[OBORONA-SPAM] ? this should be a false positive answer inline.. Sent with ProtonMail Secure Email. ‐‐‐‐‐‐‐ Original Message ‐‐‐‐‐‐‐ On Sunday, February 2, 2020 12:20 AM, Zenaan Harkness <zen@freedbms.net> wrote:
On Sat, Feb 01, 2020 at 10:24:33AM +0000, other.arkitech wrote:
I do share the code with devs for specific patches under NDA.
NDA? LMAO! Frankly, at this point I should tell you to get lost.
said who?
There might be something lost in language barrier - or not, not sure here.
There are perhaps not many "hard core floss devs" willing to sign an NDA with you.
The question folks will want answered is "why should I sign an NDA, just to look at code or to write some modules?"
But again, perhaps we are missing something between the language barriers...

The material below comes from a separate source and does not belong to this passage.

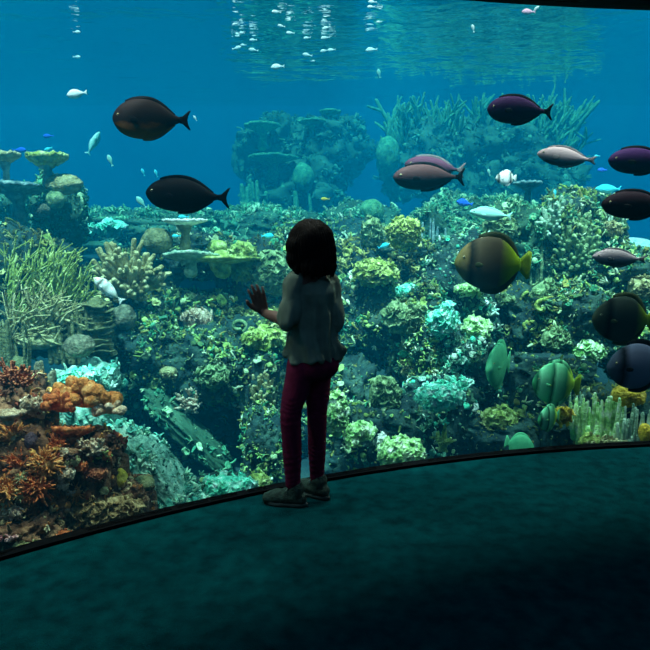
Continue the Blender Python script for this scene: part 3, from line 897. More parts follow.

Knowing the following getting repetitive, I strongly suggest beginning discussions on the real fundamentals - some are simply not grasping that your "virtual/ collective/ public ledger taxation" model is something we want to get on board with.
It might be - but such a "might be" must live in the minds of those you want to convince to join you, see?
Such conversations might best be started with questions.
Here's one such hypothetical beginning:
Do we consider roads to be "public infrastructure"?
In what ways can we pay for roads?
Do we want more roads?
What criteria should we use for deciding amongst the different ways to pay for new roads?
Good luck,
Thanks for changing route Zen, As Punk-Stasi points out the Public System definition is vague at this point. what this USPS proposes is a bottom-up approach to a Public System, starting from the fundamentals. The proposal is to replace current Governments with a low-cost distributed machine that would collect inputs and produce outputs in infinite loop. A system that would have a real view of the 'common interest' because it would not apply filters in people's input. The system would be able to let people decide whether if a 'road' is convenient or not, and how to fund it. Everything is better compared to our current model of participation in the society based on ticking a box every 4 or 5 years.